Sunday, November 01, 2009

Retail Value Furniture Grade 440 Stainless Frostwood Handle

If the title terms mean something to you, well, you are a Knife Show addict like me. More properly, it's the Cutlery Corner show, currently hosted by Sheila Travis, Todd Boone and most importantly - Tom O'Dell.

The show used to be on the Shop At Home channel, but I guess the Knife Show was too lowbrow for them - they {sniff} upgraded their content several years ago. So the show must go on - it's on DirecTv 227 and Dish 216 along with other classics such as Coin Country and Shop Erotic (with Miyoko Fujimori - rowrrrhhhh!!).

I literally was hooked for a while when The Poor Farm was on C-Band. The Knife Show had Tom and a guy named Rex - I've since forgotten his full name - who peddled the goods. Rex didn't have the southern accent, and he could skillfully twirl those 440 stainless swords, and both were hell on sheets of paper - to demonstrate the razor hand sharpened edges of the dangerous weapons (snork!). Some years ago, I tried googling him up, and IIRC (if I remember correctly) he passed away suddenly or something. I can't find anything about him now.

But, I digress. Tom is the star. The whole thing is a sales front for moving Frost Cutlery and other brands Jim Frost has accumulated over the years. The fantasy knives are cheaper and more crudely made than the equivalent United Cutlery styles - although they sell a lot of UC product on the show, too. For some time, the folders would be hawked as "Solingen steel," but I don't hear that much anymore. Most of the stuff is made from 420 or 440 stainless. Which is fine for display, but it makes for brittle and overly heavy practical swords. The folding knives are thicker and less tight than say, a Case knife. "You get what you pay for" applies here as well as anything else.

But, Tom is nothing if not entertaining. His descriptions are legendary - "biggens" for the larger swords and fixed blades, "furniture grade" for the sword stands, and the wildly optimistic "retail value" of the collection being offered. Knife dealers, get your orders in now, this one won't last and you'll miss out on a real money making opportunity.


That video pretty well encapsulated the Knife Show Experience. But, sometimes, Tom gets carried away:


Another example of Tom going above and beyond, if you can stand it (a kazoo, and he sings Happy Birthday to Jim Frost). Pure dee entertainment, if ya ask me.

Of course, no post about The Knife Show would be complete without mentioning Shawn Leflar. While he's no longer on the show, his contribution has been immortalized in perhaps one of the more famous YouTube clips out there:


Like I said, those swords are brittle. "Full tang construction" or not.

Probably the main selling point of these gems would be the fact that they are so cheap. A collector/hoarder/packrat can pick up a wide variety of patterns and styles for next to nothing compared to what it would cost to buy quality pieces - like Case.
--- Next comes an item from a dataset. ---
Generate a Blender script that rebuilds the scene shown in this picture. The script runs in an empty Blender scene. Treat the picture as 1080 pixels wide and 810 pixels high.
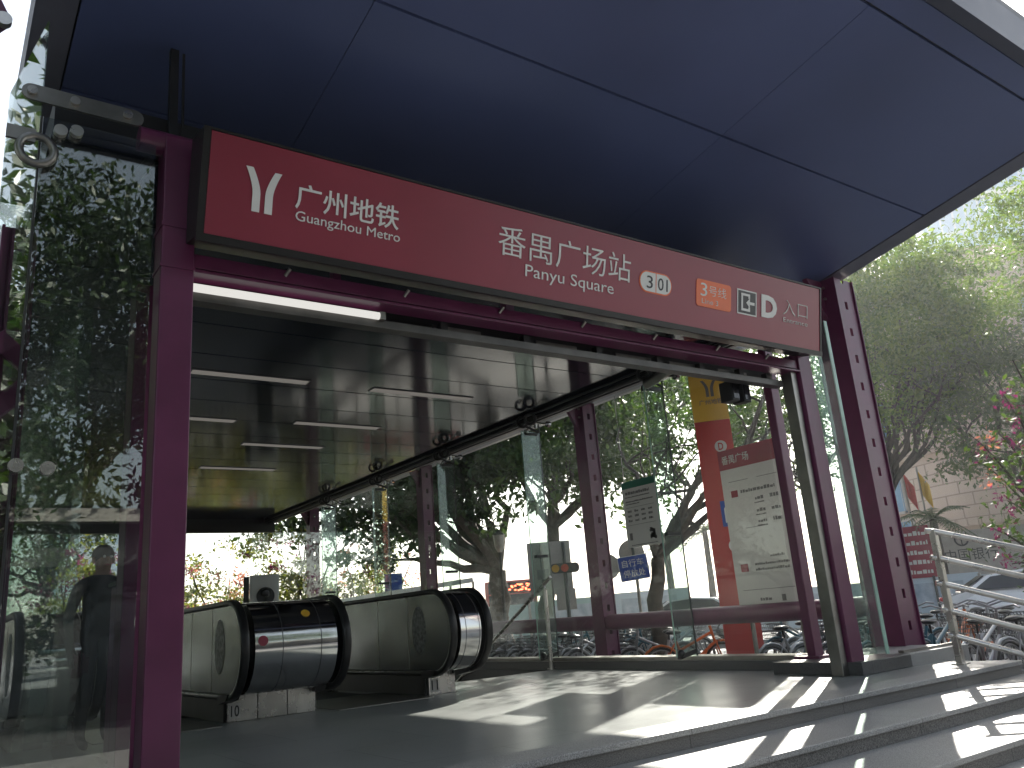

Even so, you still end up with a collection of nothing but cheap knives.

But, there has been many a night when insomnia rules that I've tuned in to the drawling sales pitch and been sent to LaLaLand in short order - if I can keep from laughing or getting into it.


ptg said...

I like knives. I've seen these ads and some of the knives they sell. As far as I can tell they are unusable, made just for looks. Model knives are like model cars or model airplanes; the best ones are made of plastic and pot metal.

Actually, usable knives can be made of plastic. I have plastic 'airport' knives that are better than these 'as seen on TV' fakes.

A bad baseball game puts me to sleep faster than any infomercial. I wish there was one I could watch now.

Jeffro said...

Buh bye, spammer. I do wish Blogger would let us edit their posts rather than just delete, but such is the price of free ice cream.